Palm Beach County Historical Fun Facts

Lorea Thomson
Posted by Lorea Thomson
Updated on
Published in Boating


Photo courtesy of Eduardo Buchin, Jupiter.

Palm Beach County’s first tourists were the early settlers. The area was known as “Lake Worth”, named for Major General William Jenkins Worth.  General Worth fought in the Second Seminole War.

The first permanent residents of Palm Beach County arrived in 1872. They struggled to clear the land for building homes and growing crops.

A ship the “Providencia”, traveling from Havana, Cuba to Barcelona, Spain, transporting a load of coconuts was shipwrecked ashore Lake Worth’s coastline.  The early settlers salvaged the coconuts.  Coconut Palms were not indigenous to South Florida.  The first residents wasted no time in planting the coconuts in an effort to introduce a profitable coconut industry.  Palm Beach was named because of the shipwreck of the “Providencia”.

In the late 1800’s, the Jupiter and Lake Worth Celestial Railroad and Henry Flagler’s Florida East Coast (F.E.C.) Railroad began service.  The F.E.C. railroad unlocked Palm Beach County to the tourism industry.

The first hotel, the Coconut Grove House, was built in 1880.  By the 1890’s several hotels opened as word spread about the beauty in South Florida.

The heavy turnout of voters in the 1889 voting polls, forced Dade County (which included Palm Beach County) to move its central government location from Miami to Juno Beach.  That first municipal center, Juno Courthouse, was in the same spot that Oakbrook Square Shopping Center is situated today.

West Palm Beach became incorporated in 1894.  West Palm Beach is the oldest municipality in Palm Beach County.

In 1905, Joseph Sakai formed the Yamato Colony (Boca Raton).  Sakai appealed to other Japanese to come to the colony with a promise of plenty of farmland.  One young Japanese farmer, George Morikami, flourished.  Morikami’s home and part of his land was bequeathed to Palm Beach County and is Morikami Museum and Japanese Garden Park.
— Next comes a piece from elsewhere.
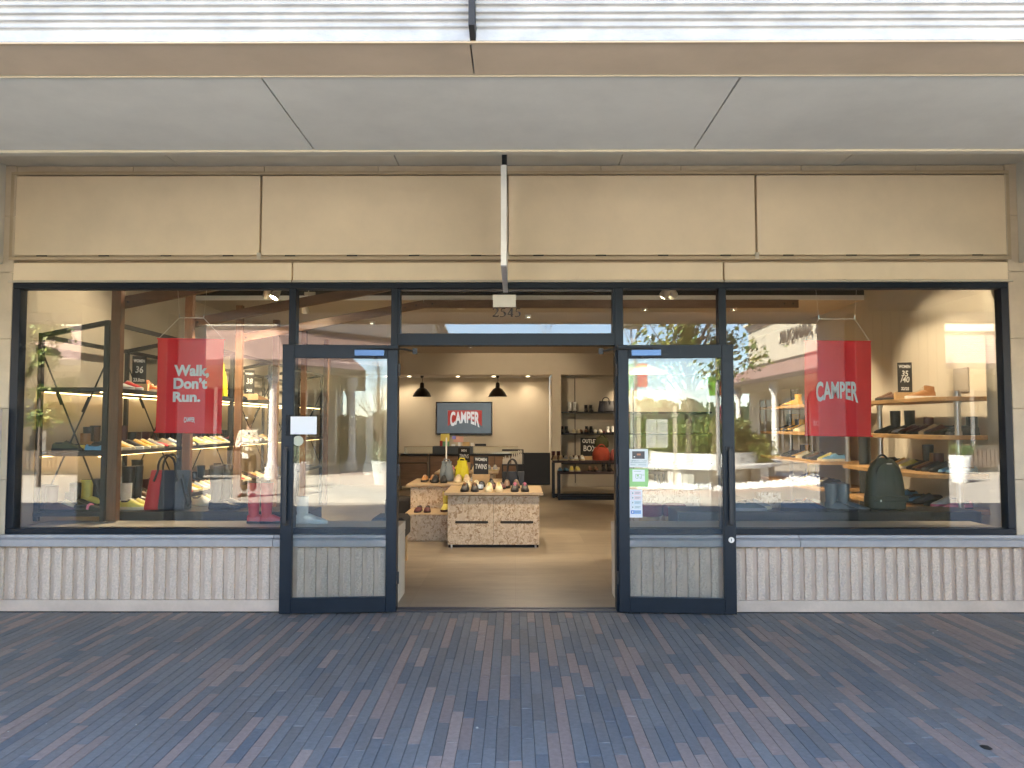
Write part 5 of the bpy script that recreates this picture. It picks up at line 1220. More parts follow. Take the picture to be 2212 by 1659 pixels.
q = P(646, 952, -.16); poly = [(q.x + .043*math.cos(2*math.pi*i/24), q.z + .043*math.sin(2*math.pi*i/24)) for i in range(24)]
mb, _, _ = on_door(HXL, -1, '', '', '', 635, 657, 941, 963, None, .008, shape=poly)
tag(build('round_sticker', mb, M('pale_green_sticker', (.50, .52, .40), .6)), 'pale round sticker on the left door glass under the paper', 'sticker')
def sticker(label, x0, x1, y0, y1, m, off=.008):
    mb, (a, b), yof = on_door(HXR, 1, '', '', '', x0, x1, y0, y1, None, off)
    t = thing('sticker', label, 'sticker', ((a.x + b.x)/2, yof((a.x + b.x)/2) , a.z)); build('sheet', mb, m, t); return t, yof
def sub(t, x0, x1, y0, y1, m, nm='print', off=.0095):
    mb, _, _ = on_door(HXR, 1, '', '', '', x0, x1, y0, y1, None, off); return build(nm, mb, m, t)
pale = M('pale_sticker', (.72, .76, .74), .5, 0, .02); grn = M('green_sticker', (.32, .60, .22), .5, 0, .02); wht = M('white_sticker', (.8, .82, .80), .5, 0, .01)
dk = M('dark_card_print', (.09, .08, .08), .5, 0, .2, 60); inkg = M('grey_ink', (.25, .33, .33), .6); 
t, yof = sticker('white credit card notice sticker, topmost on the right door glass', 1360.5, 1401, 970, 1010, pale)
sub(t, 1367, 1393.5, 975, 991.5, dk, 'card_picture'); sub(t, 1377, 1385, 980, 984, M('card_orange', (.5, .2, .1), .5), 'card_mark', .0105); sub(t, 1370, 1373, 986, 988, wht, 'card_mark', .0105)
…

In 1909, Palm Beach County became the 47th county in the State of Florida.  The first government meetings were held in the old four-room schoolhouse.  The schoolhouse was located on the corner of Clematis Street and Dixie Highway.  The new county had 5,300 residents.  Palm Beach County then included portions of what are now Broward County, Okeechobee County and Martin County.